**Set task:** Report how many lines contain "scene"; state the number and nothing else.

**Data section:**
________________________________________
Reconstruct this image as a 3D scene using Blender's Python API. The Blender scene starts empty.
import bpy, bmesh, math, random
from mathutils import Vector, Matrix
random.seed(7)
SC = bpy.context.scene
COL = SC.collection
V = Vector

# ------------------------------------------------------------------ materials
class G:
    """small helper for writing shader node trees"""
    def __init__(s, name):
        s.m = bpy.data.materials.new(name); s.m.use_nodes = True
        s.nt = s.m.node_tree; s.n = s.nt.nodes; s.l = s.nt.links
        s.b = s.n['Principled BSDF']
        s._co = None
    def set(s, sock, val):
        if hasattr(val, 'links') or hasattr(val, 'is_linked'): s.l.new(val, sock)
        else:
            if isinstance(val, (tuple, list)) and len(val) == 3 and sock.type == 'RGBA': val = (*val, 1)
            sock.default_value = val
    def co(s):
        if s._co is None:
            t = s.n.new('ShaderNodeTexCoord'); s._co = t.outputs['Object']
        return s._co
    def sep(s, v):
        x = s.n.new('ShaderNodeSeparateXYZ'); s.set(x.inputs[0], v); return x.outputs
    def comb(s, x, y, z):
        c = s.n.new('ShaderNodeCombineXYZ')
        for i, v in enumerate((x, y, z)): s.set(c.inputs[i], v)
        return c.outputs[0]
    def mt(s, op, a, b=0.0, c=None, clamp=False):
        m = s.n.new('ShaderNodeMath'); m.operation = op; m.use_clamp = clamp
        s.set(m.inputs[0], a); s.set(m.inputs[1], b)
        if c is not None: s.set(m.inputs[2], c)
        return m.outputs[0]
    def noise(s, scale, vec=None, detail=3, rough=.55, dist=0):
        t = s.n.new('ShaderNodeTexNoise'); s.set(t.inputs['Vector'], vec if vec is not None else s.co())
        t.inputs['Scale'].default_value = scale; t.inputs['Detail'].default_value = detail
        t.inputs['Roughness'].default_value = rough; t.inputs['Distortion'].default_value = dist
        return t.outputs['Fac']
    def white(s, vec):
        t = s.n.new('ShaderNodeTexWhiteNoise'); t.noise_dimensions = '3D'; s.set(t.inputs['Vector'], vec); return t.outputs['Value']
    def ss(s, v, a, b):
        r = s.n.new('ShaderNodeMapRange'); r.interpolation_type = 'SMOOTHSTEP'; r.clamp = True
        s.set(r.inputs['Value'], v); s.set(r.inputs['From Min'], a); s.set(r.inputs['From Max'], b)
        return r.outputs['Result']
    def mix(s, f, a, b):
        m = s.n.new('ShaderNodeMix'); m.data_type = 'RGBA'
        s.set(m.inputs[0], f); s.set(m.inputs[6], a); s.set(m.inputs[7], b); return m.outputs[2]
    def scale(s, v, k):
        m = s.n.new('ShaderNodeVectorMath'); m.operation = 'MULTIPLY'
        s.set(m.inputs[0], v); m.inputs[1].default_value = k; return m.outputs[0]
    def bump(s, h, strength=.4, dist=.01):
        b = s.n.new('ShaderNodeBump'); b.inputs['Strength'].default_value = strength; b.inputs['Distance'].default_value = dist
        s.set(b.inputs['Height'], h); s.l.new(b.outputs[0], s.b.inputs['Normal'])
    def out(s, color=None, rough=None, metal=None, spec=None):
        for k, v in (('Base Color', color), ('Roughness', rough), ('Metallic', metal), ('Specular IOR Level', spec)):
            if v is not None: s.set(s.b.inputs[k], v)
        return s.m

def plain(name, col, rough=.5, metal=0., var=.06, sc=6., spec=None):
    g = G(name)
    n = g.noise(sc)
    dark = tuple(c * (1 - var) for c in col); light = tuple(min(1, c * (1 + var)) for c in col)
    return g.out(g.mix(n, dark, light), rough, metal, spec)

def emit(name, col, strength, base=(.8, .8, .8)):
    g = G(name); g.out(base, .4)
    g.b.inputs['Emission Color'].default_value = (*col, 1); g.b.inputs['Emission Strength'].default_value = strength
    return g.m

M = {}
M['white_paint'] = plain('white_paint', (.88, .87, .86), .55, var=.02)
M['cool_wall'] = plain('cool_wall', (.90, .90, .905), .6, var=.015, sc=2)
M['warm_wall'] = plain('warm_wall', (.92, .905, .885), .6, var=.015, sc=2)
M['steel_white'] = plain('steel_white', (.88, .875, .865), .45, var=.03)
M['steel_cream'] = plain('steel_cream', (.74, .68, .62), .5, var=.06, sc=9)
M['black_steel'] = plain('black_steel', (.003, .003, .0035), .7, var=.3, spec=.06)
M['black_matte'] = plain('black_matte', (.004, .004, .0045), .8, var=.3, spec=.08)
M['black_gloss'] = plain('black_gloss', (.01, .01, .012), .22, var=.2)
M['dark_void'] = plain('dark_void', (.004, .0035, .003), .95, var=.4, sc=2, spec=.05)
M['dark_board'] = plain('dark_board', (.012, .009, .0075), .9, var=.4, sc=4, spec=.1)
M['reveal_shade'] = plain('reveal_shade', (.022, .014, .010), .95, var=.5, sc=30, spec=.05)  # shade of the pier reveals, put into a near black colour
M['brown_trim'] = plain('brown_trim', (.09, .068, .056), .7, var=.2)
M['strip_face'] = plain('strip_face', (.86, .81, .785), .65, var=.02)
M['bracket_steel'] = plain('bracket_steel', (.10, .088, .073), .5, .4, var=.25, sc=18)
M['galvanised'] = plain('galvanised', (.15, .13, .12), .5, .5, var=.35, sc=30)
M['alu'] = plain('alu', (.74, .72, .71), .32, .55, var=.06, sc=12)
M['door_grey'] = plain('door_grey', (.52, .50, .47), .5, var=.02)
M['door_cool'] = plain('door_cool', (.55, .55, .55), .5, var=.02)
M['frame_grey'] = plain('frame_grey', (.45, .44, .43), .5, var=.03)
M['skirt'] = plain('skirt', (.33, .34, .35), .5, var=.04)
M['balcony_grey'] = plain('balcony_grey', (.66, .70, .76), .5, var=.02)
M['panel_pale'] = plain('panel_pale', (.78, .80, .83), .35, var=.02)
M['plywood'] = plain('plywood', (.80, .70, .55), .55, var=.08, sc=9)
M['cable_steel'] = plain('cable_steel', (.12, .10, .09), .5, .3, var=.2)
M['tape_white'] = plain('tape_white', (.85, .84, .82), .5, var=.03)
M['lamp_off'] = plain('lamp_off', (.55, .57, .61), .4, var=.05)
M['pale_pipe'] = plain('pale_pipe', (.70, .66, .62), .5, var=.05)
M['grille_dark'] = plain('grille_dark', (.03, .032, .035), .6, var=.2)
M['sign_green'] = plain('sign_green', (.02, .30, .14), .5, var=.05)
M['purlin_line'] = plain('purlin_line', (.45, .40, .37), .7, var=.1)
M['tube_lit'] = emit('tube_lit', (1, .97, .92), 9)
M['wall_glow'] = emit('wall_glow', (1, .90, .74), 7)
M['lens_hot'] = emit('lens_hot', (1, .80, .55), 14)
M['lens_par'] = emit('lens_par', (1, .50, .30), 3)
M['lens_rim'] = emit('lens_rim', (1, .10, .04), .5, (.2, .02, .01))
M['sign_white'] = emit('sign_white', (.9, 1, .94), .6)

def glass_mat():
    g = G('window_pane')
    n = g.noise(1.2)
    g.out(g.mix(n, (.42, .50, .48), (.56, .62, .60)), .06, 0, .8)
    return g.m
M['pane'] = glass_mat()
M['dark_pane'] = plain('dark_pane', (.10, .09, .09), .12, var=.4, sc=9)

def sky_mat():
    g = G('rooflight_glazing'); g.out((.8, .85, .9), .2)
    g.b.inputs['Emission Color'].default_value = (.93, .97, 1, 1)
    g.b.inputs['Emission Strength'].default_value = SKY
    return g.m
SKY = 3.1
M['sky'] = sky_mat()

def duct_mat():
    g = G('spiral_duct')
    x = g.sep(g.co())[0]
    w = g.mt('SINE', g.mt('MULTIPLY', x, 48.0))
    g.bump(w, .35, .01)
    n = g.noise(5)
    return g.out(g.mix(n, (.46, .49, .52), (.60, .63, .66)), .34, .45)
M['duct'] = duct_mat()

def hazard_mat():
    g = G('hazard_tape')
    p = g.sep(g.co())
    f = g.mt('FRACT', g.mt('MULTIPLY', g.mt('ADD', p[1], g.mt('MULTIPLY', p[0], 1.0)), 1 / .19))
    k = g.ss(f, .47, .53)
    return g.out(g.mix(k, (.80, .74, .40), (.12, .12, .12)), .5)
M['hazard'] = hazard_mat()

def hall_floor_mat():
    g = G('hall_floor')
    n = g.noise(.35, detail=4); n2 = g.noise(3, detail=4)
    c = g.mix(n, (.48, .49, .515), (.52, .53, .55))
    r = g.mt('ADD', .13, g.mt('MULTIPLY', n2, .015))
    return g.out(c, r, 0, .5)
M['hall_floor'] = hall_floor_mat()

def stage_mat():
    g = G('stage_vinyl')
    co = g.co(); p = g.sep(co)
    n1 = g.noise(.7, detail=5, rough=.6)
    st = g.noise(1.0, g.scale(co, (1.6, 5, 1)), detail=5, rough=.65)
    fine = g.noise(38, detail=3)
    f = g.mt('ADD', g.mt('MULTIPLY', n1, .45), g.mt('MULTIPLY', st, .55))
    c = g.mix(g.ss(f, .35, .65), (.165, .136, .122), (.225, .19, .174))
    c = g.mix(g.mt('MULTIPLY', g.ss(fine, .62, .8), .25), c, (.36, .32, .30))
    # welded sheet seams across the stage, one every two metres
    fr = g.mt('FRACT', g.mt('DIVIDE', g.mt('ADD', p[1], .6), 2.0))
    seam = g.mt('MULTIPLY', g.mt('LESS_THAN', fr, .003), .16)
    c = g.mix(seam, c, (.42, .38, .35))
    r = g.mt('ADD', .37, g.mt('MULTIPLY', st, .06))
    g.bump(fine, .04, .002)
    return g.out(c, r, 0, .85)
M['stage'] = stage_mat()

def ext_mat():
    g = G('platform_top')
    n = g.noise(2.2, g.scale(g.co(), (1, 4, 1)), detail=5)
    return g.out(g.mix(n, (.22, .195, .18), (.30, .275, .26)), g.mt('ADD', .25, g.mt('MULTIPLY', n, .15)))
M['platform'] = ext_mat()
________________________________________
**Result below:** 2